Option arm loans, the ones that allow borrowers to choose from four payment options, will likely come back to haunt Countrywide and the investors who bought securities containing the loans for years to come.

According to an analysis prepared for The Wall Street Journal by UBS AG, a whopping 3.55% of the loans originated by Countrywide in 2006 are now at least 60 days past due.

It’s the highest delinquency rate of the six companies analyzed by UBS, and well above the industry average option-arm delinquency rate of 2.56%.

UBS analyst Shumin Li said, “they were giving these loans to riskier and riskier borrowers.”

According to UBS, Countrywide held $27.8 billion in option arm loans as of June 30th, with 5.7% at least 30 days past due, up from 1.6% a year earlier.

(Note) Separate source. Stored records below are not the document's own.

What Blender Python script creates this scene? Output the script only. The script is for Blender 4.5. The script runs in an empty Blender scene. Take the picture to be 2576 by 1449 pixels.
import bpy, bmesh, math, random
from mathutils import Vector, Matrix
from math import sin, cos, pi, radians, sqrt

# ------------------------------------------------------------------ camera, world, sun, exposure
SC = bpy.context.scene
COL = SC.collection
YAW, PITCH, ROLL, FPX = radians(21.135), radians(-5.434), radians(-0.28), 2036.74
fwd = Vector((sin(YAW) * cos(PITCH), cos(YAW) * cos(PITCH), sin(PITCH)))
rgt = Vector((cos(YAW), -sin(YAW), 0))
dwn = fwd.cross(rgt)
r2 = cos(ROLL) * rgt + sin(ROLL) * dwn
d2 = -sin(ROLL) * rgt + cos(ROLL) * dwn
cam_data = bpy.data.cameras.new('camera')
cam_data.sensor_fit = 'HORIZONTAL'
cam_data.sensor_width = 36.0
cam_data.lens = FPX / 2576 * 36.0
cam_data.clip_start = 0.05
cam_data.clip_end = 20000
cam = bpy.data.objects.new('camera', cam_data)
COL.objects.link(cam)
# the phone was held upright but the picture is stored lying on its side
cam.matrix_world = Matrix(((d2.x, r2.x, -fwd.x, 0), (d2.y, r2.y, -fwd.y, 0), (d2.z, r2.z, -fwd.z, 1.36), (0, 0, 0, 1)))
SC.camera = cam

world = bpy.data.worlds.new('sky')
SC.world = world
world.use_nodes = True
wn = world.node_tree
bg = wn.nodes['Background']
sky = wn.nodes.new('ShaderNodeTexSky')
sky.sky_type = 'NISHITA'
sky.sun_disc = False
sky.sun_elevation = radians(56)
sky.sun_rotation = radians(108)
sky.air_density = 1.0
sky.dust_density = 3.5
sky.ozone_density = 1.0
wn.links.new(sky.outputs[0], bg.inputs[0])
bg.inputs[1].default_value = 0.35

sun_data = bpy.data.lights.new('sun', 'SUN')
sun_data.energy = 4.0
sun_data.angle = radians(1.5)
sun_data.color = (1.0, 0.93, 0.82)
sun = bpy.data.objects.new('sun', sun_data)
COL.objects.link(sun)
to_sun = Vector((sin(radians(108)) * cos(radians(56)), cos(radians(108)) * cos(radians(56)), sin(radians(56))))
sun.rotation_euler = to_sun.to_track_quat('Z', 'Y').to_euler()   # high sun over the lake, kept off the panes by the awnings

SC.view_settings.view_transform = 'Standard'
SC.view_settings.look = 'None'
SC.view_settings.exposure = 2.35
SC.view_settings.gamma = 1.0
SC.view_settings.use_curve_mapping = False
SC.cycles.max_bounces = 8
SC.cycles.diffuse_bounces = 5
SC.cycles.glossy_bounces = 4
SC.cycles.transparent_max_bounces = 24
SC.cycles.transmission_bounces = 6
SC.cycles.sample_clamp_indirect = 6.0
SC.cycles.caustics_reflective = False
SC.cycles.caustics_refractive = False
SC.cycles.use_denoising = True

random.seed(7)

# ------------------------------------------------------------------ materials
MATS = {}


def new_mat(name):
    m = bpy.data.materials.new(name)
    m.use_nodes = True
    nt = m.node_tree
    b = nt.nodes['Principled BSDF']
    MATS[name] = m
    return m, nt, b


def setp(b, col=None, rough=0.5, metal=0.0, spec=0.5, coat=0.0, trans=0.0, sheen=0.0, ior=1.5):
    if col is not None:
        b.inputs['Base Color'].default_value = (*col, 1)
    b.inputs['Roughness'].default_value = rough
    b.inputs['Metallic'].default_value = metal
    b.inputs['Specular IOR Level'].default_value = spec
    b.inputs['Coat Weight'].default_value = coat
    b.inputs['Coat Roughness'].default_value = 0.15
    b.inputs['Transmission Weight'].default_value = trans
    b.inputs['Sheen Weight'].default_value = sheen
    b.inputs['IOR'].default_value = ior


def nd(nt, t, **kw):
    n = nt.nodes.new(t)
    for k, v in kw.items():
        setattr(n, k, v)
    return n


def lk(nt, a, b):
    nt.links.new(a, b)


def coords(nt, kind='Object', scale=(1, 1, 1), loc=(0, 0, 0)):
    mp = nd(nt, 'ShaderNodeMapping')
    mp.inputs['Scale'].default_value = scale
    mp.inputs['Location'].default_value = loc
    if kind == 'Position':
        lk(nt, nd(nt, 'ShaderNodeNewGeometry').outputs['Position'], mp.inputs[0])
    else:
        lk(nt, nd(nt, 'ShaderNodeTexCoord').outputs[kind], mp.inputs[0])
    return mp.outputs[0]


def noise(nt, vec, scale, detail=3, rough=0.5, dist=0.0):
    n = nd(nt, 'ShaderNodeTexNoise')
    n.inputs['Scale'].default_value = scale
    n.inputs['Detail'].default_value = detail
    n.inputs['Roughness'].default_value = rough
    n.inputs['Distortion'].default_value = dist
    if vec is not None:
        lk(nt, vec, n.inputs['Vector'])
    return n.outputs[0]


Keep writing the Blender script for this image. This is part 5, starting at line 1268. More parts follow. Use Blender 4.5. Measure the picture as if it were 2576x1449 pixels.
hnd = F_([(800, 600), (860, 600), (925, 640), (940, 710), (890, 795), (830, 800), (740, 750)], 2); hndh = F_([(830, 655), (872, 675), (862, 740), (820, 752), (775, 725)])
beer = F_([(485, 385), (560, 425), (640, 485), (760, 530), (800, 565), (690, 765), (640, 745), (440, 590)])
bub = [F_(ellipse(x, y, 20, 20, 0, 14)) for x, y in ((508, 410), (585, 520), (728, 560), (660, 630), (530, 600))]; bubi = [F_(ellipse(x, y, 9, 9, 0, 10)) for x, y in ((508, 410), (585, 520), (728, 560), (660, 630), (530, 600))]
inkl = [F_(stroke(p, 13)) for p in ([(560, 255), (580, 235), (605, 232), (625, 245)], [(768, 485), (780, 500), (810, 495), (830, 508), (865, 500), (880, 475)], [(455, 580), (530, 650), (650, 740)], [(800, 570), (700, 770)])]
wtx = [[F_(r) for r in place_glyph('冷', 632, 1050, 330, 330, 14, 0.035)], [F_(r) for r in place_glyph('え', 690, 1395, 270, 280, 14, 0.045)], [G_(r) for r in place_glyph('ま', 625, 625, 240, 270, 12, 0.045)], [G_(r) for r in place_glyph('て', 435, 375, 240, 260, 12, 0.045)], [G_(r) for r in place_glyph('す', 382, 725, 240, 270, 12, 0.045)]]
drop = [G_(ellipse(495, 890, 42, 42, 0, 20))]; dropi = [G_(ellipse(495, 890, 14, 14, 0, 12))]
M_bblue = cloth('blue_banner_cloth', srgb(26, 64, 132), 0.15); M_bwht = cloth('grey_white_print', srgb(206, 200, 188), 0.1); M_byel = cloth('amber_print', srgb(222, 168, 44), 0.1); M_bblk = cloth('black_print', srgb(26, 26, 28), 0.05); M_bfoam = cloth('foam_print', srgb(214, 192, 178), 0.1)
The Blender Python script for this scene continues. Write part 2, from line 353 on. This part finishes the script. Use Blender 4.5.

Another $122 billion have been packaged and sold as mortgage-backed securities on the secondary market, likely as prime mortgages despite the fact that many are now seemingly considered “subprime”.

Of all the option arms issued last year, 91% were limited documentation, and almost 29% had a combined loan-to-value of 90% or greater thanks to a piggyback second.

A year ago, CEO Angelo Mozilo said he was shocked that so many borrowers chose to make the minimum, or negative amortization payment, leading to a sampling of homeowners to find out why.

The sampling revealed that borrowers chose the minimum mortgage payment option because they felt their home was appreciating faster than the negative amortization, though the revelation looks dubious.

Either way, it’s clear that appreciating home prices won’t save borrowers trapped in these loans anymore, with many finding that their mortgage balance now outweighs the value of their home.

Countrywide claims that it sent brochures to homeowners who chose option-arm loans, though it’s unclear how many read them, and if those who did understood them.

From my experience, the only payment borrowers were interested in was the minimum payment, allowing loan originators to push the margin and subsequent yield spread premium up as high as the maximum allowed.

In fact, according to a former employee at a Countrywide branch in California, employees could win prizes such as a trip to Hawaii for selling the most option arm loans.

But no, there was clearly no incentive for selling certain types of loans to borrowers.

Oh yeah, and between 2009 and 2011, $229 billion in option arms will readjust, forcing borrowers to pay the substantially higher interest-only payment.

The result will likely be more loan defaults, foreclosures, and trouble for Countrywide and investors who hold those mortgage-backed securities.

Countrywide is set to announce its third-quarter earnings on Friday, clearly the headliner of a busy month for financial earnings calls.

The top U.S. mortgage lender is expected to announce a huge loss, with analysts predicting losses between $600 million to more than $2 billion.